The screen as invertible surface is a transitional space that makes visible unknown aspects of both individual and shared reality through contact between them. Winnicott (2005) observes that a child at play (and perhaps also an adult engaged in creative work) “manipulates external phenomena in the service of the dream and invests chosen external phenomena with dream meaning and feeling” (69). The alteration of familiar routines is a chance to turn simultaneously outward and inward in order to engage more deeply with reality. When approached as a dream-canvas to create something from the material of real experience, the screen potentiates an imaginative practice in being-alone and being-together at the same time. A poignant challenge is how to make use of the full potential of objects and phenomena that are available, rather than longing for a fantasy of what is missing. Bollas (2009) suggests that “meandering in the real—moving from thing to thing—can in itself be a form of reverie that constitutes thinking in the real” (53). In this way, we may engage with events in the world as living material for personal and collective dream-work in action.

A practice of “thinking in the real” offers a way to dwell with all that is uncertain about life in this time.
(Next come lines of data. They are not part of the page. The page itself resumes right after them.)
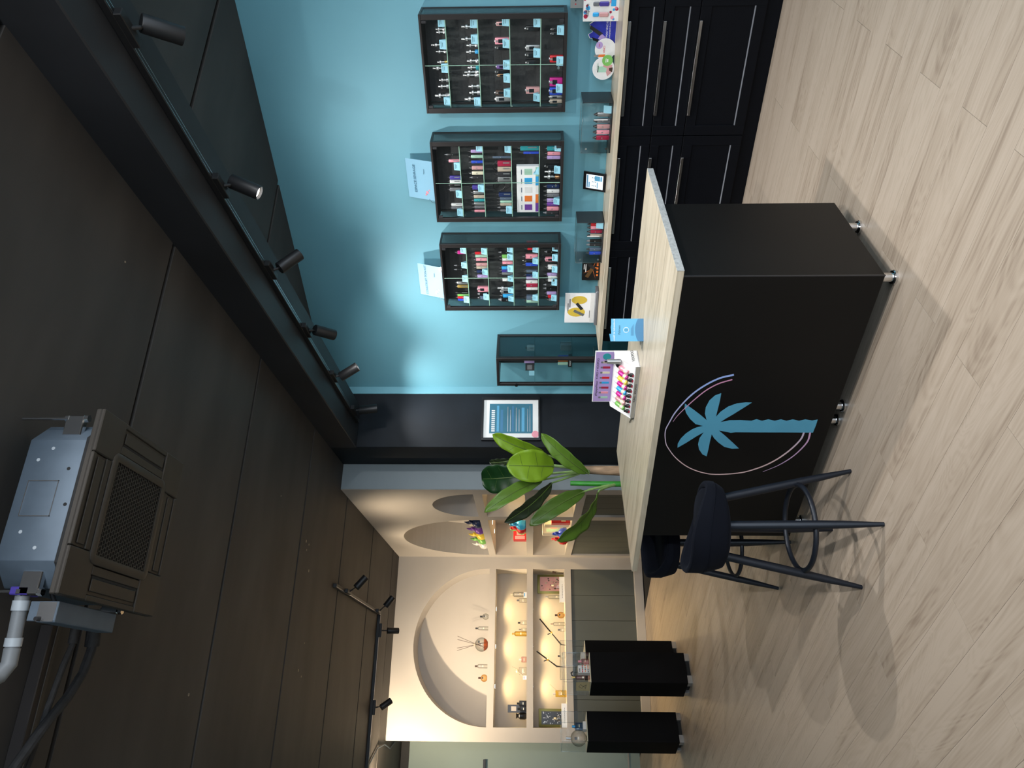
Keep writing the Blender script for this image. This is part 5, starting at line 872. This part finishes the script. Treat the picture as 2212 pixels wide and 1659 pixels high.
def riser(lb, P, a, b_, w, h): o = thing('riser_block', lb, 'riser', onp(P, a, b_), PA); box('block', 'c_white', o, -w/2, w/2, -w/2, w/2, 0, h, .001)
riser('white riser block under the blue perfume', P2, .19, .14, .075, .03); riser('white riser block at the back of nearest pedestal', P1, .22, .16, .08, .045); riser('white riser block on the hidden pedestal', P0, .15, .1, .08, .04)
bottle('round clear glass flask with black label on pedestal', *onp(P2, .07, .11), 'round', .15, .20, 'clear_bottle', 'c_silver', .045)
bottle('square blue perfume bottle on white riser', *onp(P2, .19, .14, .9456), 'square', .065, .105, 'blue_bottle', 'c_sky', rz=PA)
bottle('slim perfume with black plume on nearest pedestal', *onp(P1, .075, .07), 'tall', .035, .165, 'rose_bottle', 'c_gold')
o = thing('feather_plume', 'black feather plume on the slim pedestal perfume', 'feather', onp(P1, .09, .085, 1.07)); MB().tube([(0, 0, -.02), (.01, 0, .01), (.03, 0, .015), (.045, 0, -.005)], [.004, .006, .008, .003], 8).build('plume', 'c_black', o)
o = thing('patterned_box', 'small white box with red dotted pattern on nearest pedestal', 'box', onp(P1, .155, .10), PA); b_ = box('carton', 'c_white', o, -.035, .035, -.03, .03, 0, .105, .002)
for i in range(14): x, z = -.026+.0175*(i % 4)+(.006 if (i//4) % 2 else 0), .012+.026*(i//4); MB().prism(arc(x, z, .0065, 0, 360, 8)[:-1], lambda u, v: (u, -.0308, v), (0, .001, 0)).build('dot', random.choice(['c_red', 'c_brown', 'c_orange']), b_)
bottle('rose perfume bottle beside the dotted box on pedestal', *onp(P1, .23, .08), 'square', .045, .10, 'rose_bottle', 'c_pink', rz=PA)
o = thing('logo_card', 'tan card with dark line emblem on nearest pedestal', 'card', onp(P1, .03, .16), PA-math.radians(60)); b_ = box('card', mat('tan_card', (.42, .33, .16), .6), o, -.045, .045, 0, .003, 0, .125, .001); MB().tube([(.02, -.001, .03), (.0, -.001, .06), (-.02, -.001, .07), (.0, -.001, .10), (.022, -.001, .085), (.0, -.001, .055), (-.022, -.001, .04), (.02, -.001, .03)], .0016, 5).build('emblem', 'c_charcoal', b_)
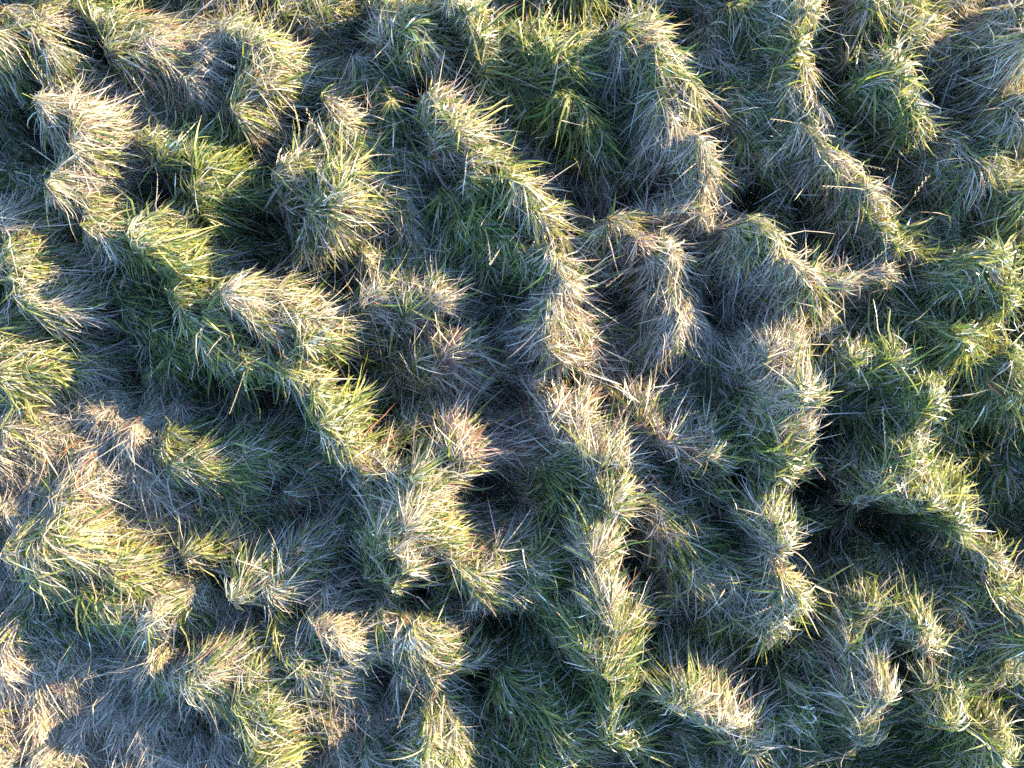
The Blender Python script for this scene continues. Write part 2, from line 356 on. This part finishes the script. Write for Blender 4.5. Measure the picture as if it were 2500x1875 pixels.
def blade_material(name, transl, gloss, rough):
    m, n = new_mat(name)
    N, L = n.nodes, n.links
    out = N.new('ShaderNodeOutputMaterial')
    at_ = N.new('ShaderNodeAttribute'); at_.attribute_name = 'col'
    tc = N.new('ShaderNodeTexCoord')
    no = N.new('ShaderNodeTexNoise'); no.inputs['Scale'].default_value = 90; no.inputs['Detail'].default_value = 2
    L.new(tc.outputs['Object'], no.inputs['Vector'])
    mr = N.new('ShaderNodeMapRange'); mr.inputs[1].default_value = .3; mr.inputs[2].default_value = .7
    mr.inputs[3].default_value = .75; mr.inputs[4].default_value = 1.2
    L.new(no.outputs[0], mr.inputs[0])
    mx = N.new('ShaderNodeVectorMath'); mx.operation = 'SCALE'
    L.new(at_.outputs['Color'], mx.inputs[0]); L.new(mr.outputs[0], mx.inputs['Scale'])
    df = N.new('ShaderNodeBsdfDiffuse'); L.new(mx.outputs[0], df.inputs[0])
    tr = N.new('ShaderNodeBsdfTranslucent')
    tint = N.new('ShaderNodeVectorMath'); tint.operation = 'MULTIPLY'; tint.inputs[1].default_value = (1.25, 1.2, .6)
    L.new(mx.outputs[0], tint.inputs[0]); L.new(tint.outputs[0], tr.inputs[0])
    m1 = N.new('ShaderNodeMixShader'); m1.inputs[0].default_value = transl
    L.new(df.outputs[0], m1.inputs[1]); L.new(tr.outputs[0], m1.inputs[2])
    gl = N.new('ShaderNodeBsdfGlossy'); gl.inputs['Roughness'].default_value = rough
    gl.inputs[0].default_value = (1, 1, 1, 1)
    fr = N.new('ShaderNodeFresnel'); fr.inputs[0].default_value = 1.45
    fm = N.new('ShaderNodeMath'); fm.operation = 'MULTIPLY'; fm.inputs[1].default_value = gloss
    L.new(fr.outputs[0], fm.inputs[0])
    m2 = N.new('ShaderNodeMixShader'); L.new(fm.outputs[0], m2.inputs[0])
    L.new(m1.outputs[0], m2.inputs[1]); L.new(gl.outputs[0], m2.inputs[2])
    L.new(m2.outputs[0], out.inputs[0])
    return m


M_green = blade_material('green_blade', .45, .45, .4)
M_dry = blade_material('dry_blade', .32, .3, .55)


def soil_material(name, c1, c2, c3, sc):
    m, n = new_mat(name)
    N, L = n.nodes, n.links
    out = N.new('ShaderNodeOutputMaterial')
    df = N.new('ShaderNodeBsdfPrincipled'); df.inputs['Roughness'].default_value = .95
    tc = N.new('ShaderNodeTexCoord')
    no = N.new('ShaderNodeTexNoise'); no.inputs['Scale'].default_value = sc; no.inputs['Detail'].default_value = 8; no.inputs['Roughness'].default_value = .7
    L.new(tc.outputs['Object'], no.inputs['Vector'])
    cr = N.new('ShaderNodeValToRGB')
    cr.color_ramp.elements[0].position = .35; cr.color_ramp.elements[0].color = (*c1, 1)
    cr.color_ramp.elements[1].position = .68; cr.color_ramp.elements[1].color = (*c3, 1)
    e = cr.color_ramp.elements.new(.5); e.color = (*c2, 1)
    L.new(no.outputs[0], cr.inputs[0]); L.new(cr.outputs[0], df.inputs['Base Color'])
    bp = N.new('ShaderNodeBump'); bp.inputs['Strength'].default_value = .6; bp.inputs['Distance'].default_value = .01
    L.new(no.outputs[0], bp.inputs['Height']); L.new(bp.outputs[0], df.inputs['Normal'])
    L.new(df.outputs[0], out.inputs[0])
    return m


M_thatch = soil_material('old_thatch', (.025, .022, .014), (.05, .045, .026), (.09, .075, .045), 60)
M_mat = soil_material('flat_straw_litter', (.05, .045, .03), (.09, .08, .055), (.14, .125, .09), 55)
M_soil = soil_material('damp_soil', (.016, .012, .010), (.028, .023, .017), (.045, .04, .028), 14)


# ------------------------------------------------------------------ mesh helpers
def mesh_from(name, V, loops, starts, totals, mat, col=None, smooth_=False):
    me = bpy.data.meshes.new(name)
    me.vertices.add(len(V)); me.vertices.foreach_set('co', V.astype(np.float32).ravel())
    me.loops.add(len(loops)); me.loops.foreach_set('vertex_index', loops.astype(np.int32))
    me.polygons.add(len(starts)); me.polygons.foreach_set('loop_start', starts.astype(np.int32))
    me.update(calc_edges=True)
    if smooth_:
        me.polygons.foreach_set('use_smooth', np.ones(len(starts), bool))
    if col is not None:
        a = me.color_attributes.new('col', 'FLOAT_COLOR', 'POINT')
        c4 = np.ones((len(V), 4), np.float32); c4[:, :3] = col
        a.data.foreach_set('color', c4.ravel())
    me.materials.append(mat)
    me.validate(clean_customdata=False)
    return me


def quads_mesh(name, V, Q, mat, smooth_=True):
    n = len(Q)
    return mesh_from(name, V, Q.ravel(), np.arange(n) * 4, None, mat, None, smooth_)


def link(name, me, parent=None):
    o = bpy.data.objects.new(name, me)
    C.objects.link(o)
    o.parent = parent
    return o


SEG = 4
_rows = [[2 * k, 2 * k + 1, 2 * k + 3, 2 * k + 2] for k in range(SEG - 1)]
PAT = np.array(sum(_rows, []) + [2 * SEG - 2, 2 * SEG - 1, 2 * SEG])
PST = np.array([0, 4, 8, 12])
VPB = 2 * SEG + 1


def ribbons(pts, side, wid, col):
    """pts (n,SEG+1,3) spine, side (n,SEG+1,3) unit across, wid (n,SEG+1), col (n,SEG+1,3) -> vertex and colour arrays"""
    n = len(pts)
    V = np.empty((n, VPB, 3)); K = np.empty((n, VPB, 3))
    for k in range(SEG):
        V[:, 2 * k] = pts[:, k] - side[:, k] * wid[:, k, None] * .5
        V[:, 2 * k + 1] = pts[:, k] + side[:, k] * wid[:, k, None] * .5
        K[:, 2 * k] = col[:, k]; K[:, 2 * k + 1] = col[:, k]
    V[:, -1] = pts[:, -1]; K[:, -1] = col[:, -1]
    return V, K


def ribbons_mesh(name, V, K, mat, origin=(0, 0, 0)):
    n = len(V)
    loops = (PAT[None, :] + (np.arange(n) * VPB)[:, None]).ravel()
    starts = (PST[None, :] + (np.arange(n) * len(PAT))[:, None]).ravel()
    return mesh_from(name, V.reshape(-1, 3) - np.array(origin), loops, starts, None, mat, K.reshape(-1, 3))


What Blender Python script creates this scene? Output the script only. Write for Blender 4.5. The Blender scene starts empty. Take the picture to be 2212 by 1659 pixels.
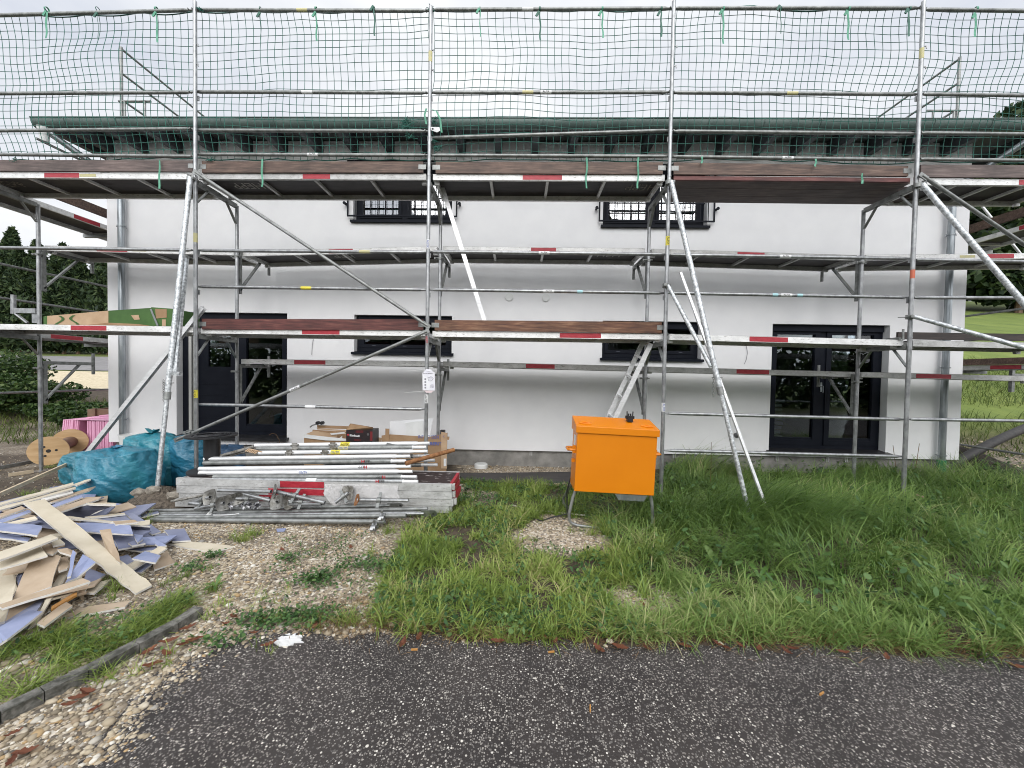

Following Stewart (2018), “the expressivity of a vivid, actively mattering world…both underscores certain kinds of thought and makes thought dense and oblique with labors, the constant scanning of possibilities, and an attunement to the amassed detritus of cruel or surprisingly gentle events” (23). This process of mattering may open up new forms of relationality and new ways of thinking/feeling. In this practice, reality and imagination are not opposed, but animate each other.

My first analysis ended before it really began, in part because the screen never materialized as a surface for imaginative contact with the real. One day, gazing out my window, I shared a dream-image of my garden as a couch. Perhaps I dreamed of the real garden as an imaginary couch, and the real couch—in an office I had never physically visited—as an imaginary garden. The analyst found it troubling that I would use the garden in this way, because it did not belong in the customary office frame. The screen between us was flat, and left no space to meander into the unknown or reanimate a sense of what matters in this disrupted time.

I recognize this trouble in my work as an educator, too. Embodied reality is fractured, and it is elusive to sense the contours of the matter we are learning and thinking together. A principle that grounds my practice is to consider living material as its own guide to engagement. Instead of comparing our current experience with a fantasied version of what could have been, together we explore how to use the objects that are available, including communicative technologies for multimodal engagement with texts, images, concepts. In this way we cultivate a practice of imagination in order to become more deeply present with reality, and cultivate a practice of engagement with reality in order to become more deeply imaginative.


References:

Bollas, Christopher. 2009. The Evocative Object World. New York: Routledge.

Culhane, Dara. 2017. “Imagining: An Introduction.” In A Different Kind of Ethnography: Imaginative Practices and Creative Methodologies, edited by Denielle Elliott and Dara Culhane, 1–21. Toronto: University of Toronto Press.

Stewart, Kathleen. 2018. “Mattering Compositions.” In Between Matter and Method: Encounters in Anthropology and Art, edited by Gretchen Bakke and Marina Peterson, 21–33. London: Bloomsbury.